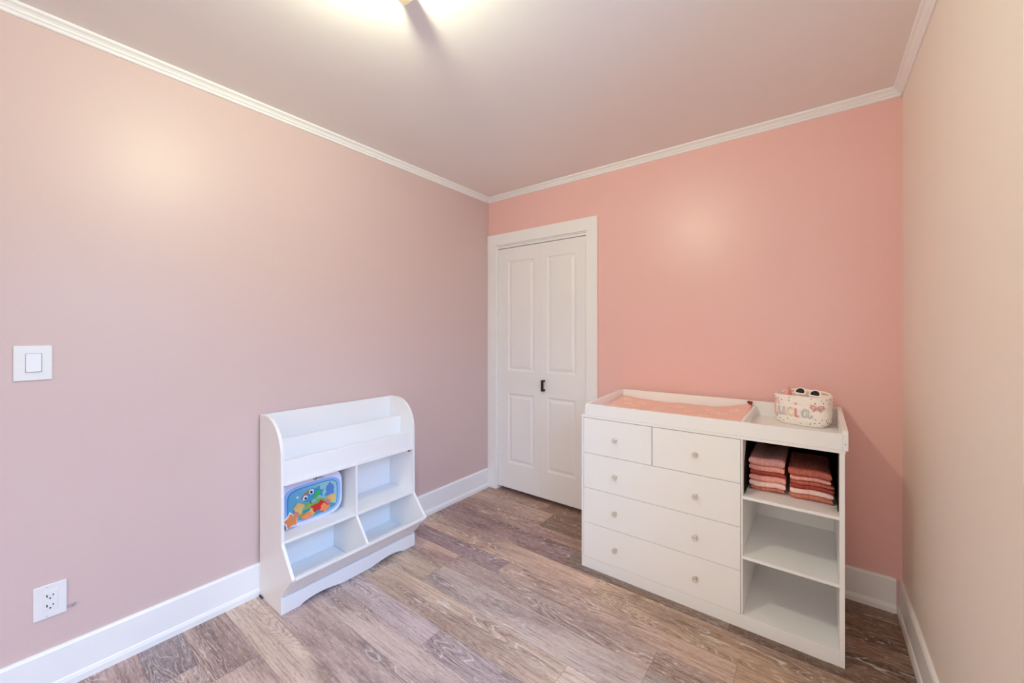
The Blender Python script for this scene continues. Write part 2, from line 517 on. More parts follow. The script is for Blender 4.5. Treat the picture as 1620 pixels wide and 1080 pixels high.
def leaf(x0, x1, z0, z1, yf, th, holes):
    bm = bm_new()
    xs = sorted({x0, x1, *[h[0] for h in holes], *[h[1] for h in holes]})
    zs = sorted({z0, z1, *[h[2] for h in holes], *[h[3] for h in holes]})
    def inside(xa, xb, za, zb):
        return any(h[0] <= xa and xb <= h[1] and h[2] <= za and zb <= h[3] for h in holes)
    for xa, xb in zip(xs, xs[1:]):
        for za, zb in zip(zs, zs[1:]):
            if not inside(xa, xb, za, zb):
                bm.faces.new([bm.verts.new(p) for p in ((xa, yf, za), (xb, yf, za), (xb, yf, zb), (xa, yf, zb))])
    for h in holes:   # sticking, flat groove, raised field
        prof = [(0, 0), (0.004, 0.0045), (0.012, 0.0075), (0.020, 0.0075), (0.036, 0.0020), (0.040, 0.0015)]
        loops = [[bm.verts.new(p) for p in ((h[0] + i, yf + d, h[2] + i), (h[1] - i, yf + d, h[2] + i), (h[1] - i, yf + d, h[3] - i), (h[0] + i, yf + d, h[3] - i))] for i, d in prof]
        for A, B in zip(loops, loops[1:]):
            for k in range(4):
                bm.faces.new([A[k], A[(k + 1) % 4], B[(k + 1) % 4], B[k]])
        bm.faces.new(loops[-1])
    yb = yf + th
    c = [(x0, z0), (x1, z0), (x1, z1), (x0, z1)]
    F = [bm.verts.new((x, yf, z)) for x, z in c]; B = [bm.verts.new((x, yb, z)) for x, z in c]
    for k in range(4): bm.faces.new([F[k], B[k], B[(k + 1) % 4], F[(k + 1) % 4]])
    bm.faces.new(B)
    bmesh.ops.remove_doubles(bm, verts=bm.verts[:], dist=1e-5)
    return bm
YF = 0.008
obj('door_leaf', leaf(DX0 + 0.008, 0.5250, 0.030, 1.990, YF, 0.034, [(0.203, 0.462, 0.990, 1.882), (0.203, 0.462, 0.238, 0.805)]), M_DOOR, dr)
lf = obj('door_leaf', leaf(0.5262, DX1 - 0.012, 0.030, 1.990, YF, 0.034, [(0.580, 0.828, 0.990, 1.882), (0.580, 0.828, 0.238, 0.805)]), M_DOOR, dr)
bm = bm_new()   # square bar pull
HX = 0.555
box(bm, HX - 0.008, HX + 0.008, YF - 0.036, YF - 0.022, 0.853, 0.938, 0.001)
box(bm, HX - 0.008, HX + 0.008, YF - 0.023, YF - 0.0002, 0.853, 0.868, 0.001)
box(bm, HX - 0.008, HX + 0.008, YF - 0.023, YF - 0.0002, 0.923, 0.938, 0.001)
hd = obj('door_handle', bm, M_BLACK, lf); hd['label'] = 'black square bar pull'

# ---- windows: one in the right wall (its casing edge just reaches into the picture), one added unseen behind the camera for fill light
def window(name, label, origin, a0, a1, z0, z1, P):
    """P(depth into the wall, along the wall, z) -> box corners in the room"""
    wi = thing(name, label, 'window', origin, kind='structure')
    def bx(bm, d0, d1, u0, u1, za, zb, bev=0.0):
        p, q = P(d0, u0), P(d1, u1)
        box(bm, min(p[0], q[0]), max(p[0], q[0]), min(p[1], q[1]), max(p[1], q[1]), za, zb, bev)
    CW = 0.094
    bm = bm_new()
    bx(bm, -0.018, 0, a0 - CW, a0, z0 - CW, z1 + CW, 0.002); bx(bm, -0.018, 0, a1, a1 + CW, z0 - CW, z1 + CW, 0.002)
    bx(bm, -0.018, 0, a0, a1, z1, z1 + CW, 0.002); bx(bm, -0.018, 0, a0, a1, z0 - CW, z0, 0.002)
    obj('window_casing', bm, M_TRIM, wi)
    zm = (z0 + z1) / 2
    for za, zb, xo in ((z0, zm + 0.02, 0.06), (zm - 0.02, z1, 0.09)):
        bm = bm_new()
        for u0, u1, zc0, zc1 in ((a0, a0 + 0.04, za, zb), (a1 - 0.04, a1, za, zb), (a0 + 0.04, a1 - 0.04, za, za + 0.04), (a0 + 0.04, a1 - 0.04, zb - 0.04, zb)):
            bx(bm, xo, xo + 0.028, u0, u1, zc0, zc1)
        sa = obj('window_sash', bm, M_TRIM, wi)
        bm = bm_new(); bx(bm, xo + 0.012, xo + 0.016, a0 + 0.04, a1 - 0.04, za + 0.04, zb - 0.04)
        obj('window_pane', bm, M_PANE, sa)
window('window_1', 'white-cased window at the right edge of the photo', (W, (WIN_Y0 + WIN_Y1) / 2, WIN_Z0), WIN_Y0, WIN_Y1, WIN_Z0, WIN_Z1, lambda d, u: (W + d, u))
window('fill_window', 'unseen white-cased window added behind the camera for fill light', ((RW_X0 + RW_X1) / 2, REAR, RW_Z0), RW_X0, RW_X1, RW_Z0, RW_Z1, lambda d, u: (u, REAR - d))

# ================================================================ ceiling lamp
LX, LY = 1.235, -1.935
lp = thing('ceiling_lamp', 'pale ceiling light fixture at the top edge of the photo', 'ceiling lamp', (LX, LY, H_ROOM))
M_LAMP = plain('pale_wood_lamp_arm', rgb(184, 166, 148), 0.5, 0.1, 30)
bm = bm_new(); lathe(bm, [(0.0, -0.018), (0.055, -0.018), (0.060, -0.012), (0.060, -0.0005)], (LX, LY, H_ROOM), n=32, caps=False)
obj('canopy', bm, M_LAMP, lp, smooth=True)
bm = bm_new(); lathe(bm, [(0.012, -0.027), (0.016, -0.025), (0.016, -0.0185)], (LX, LY, H_ROOM), n=20)
obj('socket', bm, M_LAMP, lp, smooth=True)
bm = bm_new()
bmesh.ops.create_uvsphere(bm, u_segments=28, v_segments=18, radius=BULB_R, matrix=Matrix.Translation((LX, LY, 2.378)))
obj('bulb', bm, M_BULB, lp, smooth=True)
bm = bm_new()   # square foot block at the fixture's end
box(bm, 1.104, 1.144, -1.752, -1.711, H_ROOM - 0.038, H_ROOM - 0.0005, 0.002)
obj('end_block', bm, M_LAMP, lp)
bm = bm_new()   # thin arm from the canopy to the block
tube(bm, [(LX - 0.03, LY + 0.05, H_ROOM - 0.012), (1.140, -1.752, H_ROOM - 0.010)], 0.006, 10)
obj('arm', bm, M_LAMP, lp, smooth=True)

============

PROBLEM DETAILS: Report all lines of the data above that include the string "from".

SOLUTION TO THE PROBLEM:
The Blender Python script for this scene continues. Write part 2, from line 517 on. More parts follow. The script is for Blender 4.5. Treat the picture as 1620 pixels wide and 1080 pixels high.
bm = bm_new()   # thin arm from the canopy to the block